Visa: Five-year dividend-growth rate of 15.7%

Visa (V -0.87%) is a global leader in digital-payment technology solutions, serving more than 200 countries. The company has delivered outstanding returns of 102% to its shareholders in the last five years, including dividends. This compares favorably to the S&P 500, which returned 96.9% in the same period (including dividends and before taxes). The two-year U.S. Treasury note, on the other hand, only gained 2.54% in the past five years. Visa, therefore, has outperformed these two common benchmarks.

Visa seems well positioned to continue its upward trajectory for the foreseeable future. It has a dominant position in a growing market that is projected to grow by double digits annually until 2032, driven by the increasing adoption of digital payments worldwide. Additionally, Visa regularly repurchases its shares, resulting in a steadily decreasing outstanding share count. The digital-payments giant has reduced its outstanding shares by a remarkable 18.5% in the last 10 years.

V Average Diluted Shares Outstanding (Quarterly) Chart

V Average Diluted Shares Outstanding (Quarterly) data by YCharts.

With a double-digit dividend-growth rate, a top-line forecast to grow by low double digits over the next several years, and an entrenched competitive position in an ultra-fast-growing industry, Visa stands out as a best-in-class dividend grower.

Oracle: Five-year dividend-growth rate of 10.7%

Oracle (ORCL -0.65%) is a global leader in the information technology sector. It operates three main segments: cloud and license; hardware; and services. The cloud and license segment is the most significant, contributing 83% of the total revenue in the last four quarters. Oracle faces fierce competition in the cloud market, but it is leveraging artificial intelligence (AI) to potentially gain a competitive advantage.

Now, Oracle may not have the same type of overwhelmingly dominant market position in its industry as Visa, but it is a leader in one of the fastest-growing markets in the world. Keeping with this theme, the rising tide of cloud-based services has been a boon for the company's shareholders.
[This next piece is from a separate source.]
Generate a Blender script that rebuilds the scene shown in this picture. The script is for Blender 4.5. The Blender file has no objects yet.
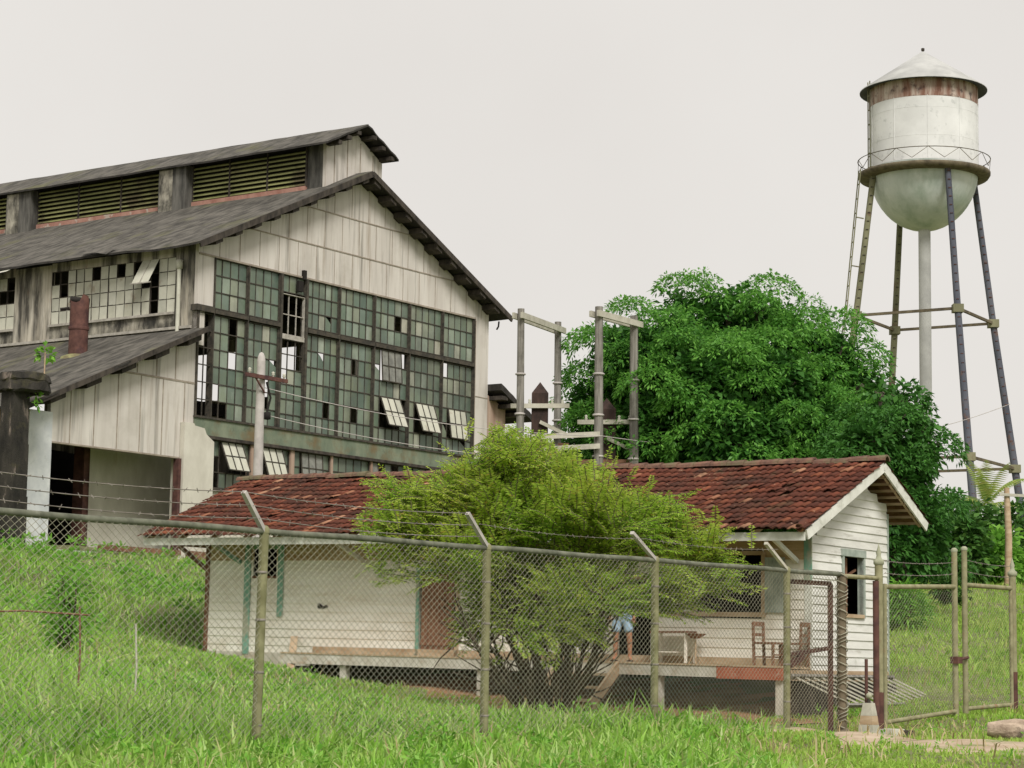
import bpy, math, random
import numpy as np
from mathutils import Vector, Matrix, Euler
random.seed(7); RNG = np.random.default_rng(7)
SC = bpy.context.scene; COL = SC.collection
R = math.radians
# ------------------------------------------------------------------ camera
f = 2200.0; pit = math.atan(285/2200); rho = .0157; CAM = Vector((0, 0, 1.0))
_r0 = Vector((1,0,0)); FW = Vector((0, math.cos(pit), math.sin(pit))); _u0 = Vector((0, -math.sin(pit), math.cos(pit)))
CR = _r0*math.cos(rho) + _u0*math.sin(rho); CU = _u0*math.cos(rho) - _r0*math.sin(rho)
cd = bpy.data.cameras.new('camera'); cam = bpy.data.objects.new('camera', cd); COL.objects.link(cam)
m = Matrix.Identity(4)
for i in range(3):
    m[i][0] = CR[i]; m[i][1] = CU[i]; m[i][2] = -FW[i]; m[i][3] = CAM[i]
cam.matrix_world = m
cd.sensor_width = 36; cd.lens = 36*f/1024; cd.clip_start = .1; cd.clip_end = 4000
SC.camera = cam
# ------------------------------------------------------------------ light: bright overcast
W = bpy.data.worlds.new('World'); SC.world = W; W.use_nodes = True
nt = W.node_tree; nt.nodes.clear()
sky = nt.nodes.new('ShaderNodeTexSky'); sky.sky_type = 'NISHITA'; sky.sun_disc = False
sky.sun_elevation = R(46); sky.sun_rotation = R(164); sky.dust_density = 4; sky.air_density = 1
b1 = nt.nodes.new('ShaderNodeBackground'); b1.inputs[1].default_value = .1; nt.links.new(sky.outputs[0], b1.inputs[0])
b2 = nt.nodes.new('ShaderNodeBackground'); b2.inputs[1].default_value = .615
tc = nt.nodes.new('ShaderNodeTexCoord'); cn = nt.nodes.new('ShaderNodeTexNoise'); cn.inputs['Scale'].default_value = 3; cn.inputs['Detail'].default_value = 5
nt.links.new(tc.outputs['Generated'], cn.inputs['Vector'])
cr = nt.nodes.new('ShaderNodeValToRGB'); cr.color_ramp.elements[0].position = .3; cr.color_ramp.elements[1].position = .7; cr.color_ramp.elements[0].color = (.95,.905,.85,1); cr.color_ramp.elements[1].color = (1.04,1.0,.945,1)
nt.links.new(cn.outputs[0], cr.inputs[0]); nt.links.new(cr.outputs[0], b2.inputs[0])
mx = nt.nodes.new('ShaderNodeMixShader'); mx.inputs[0].default_value = .96
nt.links.new(b1.outputs[0], mx.inputs[1]); nt.links.new(b2.outputs[0], mx.inputs[2])
wo = nt.nodes.new('ShaderNodeOutputWorld'); nt.links.new(mx.outputs[0], wo.inputs[0])
sl = bpy.data.lights.new('sun', 'SUN'); sl.energy = 2.3; sl.angle = R(20); sl.color = (1,.97,.92)
so = bpy.data.objects.new('sun', sl); COL.objects.link(so)
sd = Vector((math.sin(R(164))*math.cos(R(46)), math.cos(R(164))*math.cos(R(46)), math.sin(R(46))))
so.rotation_euler = sd.to_track_quat('Z','Y').to_euler(); so.location = (10,-10,40)
SC.view_settings.view_transform = 'Standard'; SC.view_settings.look = 'None'
SC.view_settings.exposure = 0.42; SC.view_settings.gamma = 1; SC.view_settings.use_curve_mapping = False
# ------------------------------------------------------------------ calibrated helpers
def at(x, y, Y):
    d = FW*f + CR*(x-512) + CU*(384-y); return CAM + d*(Y/d.y)
ANG = math.atan(1531/2200)                    # the works, the house and the fence share one heading
UD = Vector((math.sin(ANG), math.cos(ANG), 0)); VD = Vector((-math.cos(ANG), math.sin(ANG), 0))
ROTZ = math.pi/2 - ANG
FO = Vector((-10.18, 70, 0)); SO = at(805, 531, 41.0); SO.z = 0; PO = Vector((-.272, 26.7, 0))
def W2(O, u, v, z=0): return O + UD*u + VD*v + Vector((0,0,z))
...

In the past five years, Oracle stock has delivered total returns of 141%, thanks to its high single-digit revenue growth, aggressive share-buyback policy, and hefty dividend hikes.

Best of all, Oracle's shareholders are also likely to enjoy above-average returns in the next five years due to its exposure to the high-growth cloud-computing market, as well as its supercharged shareholder-rewards program.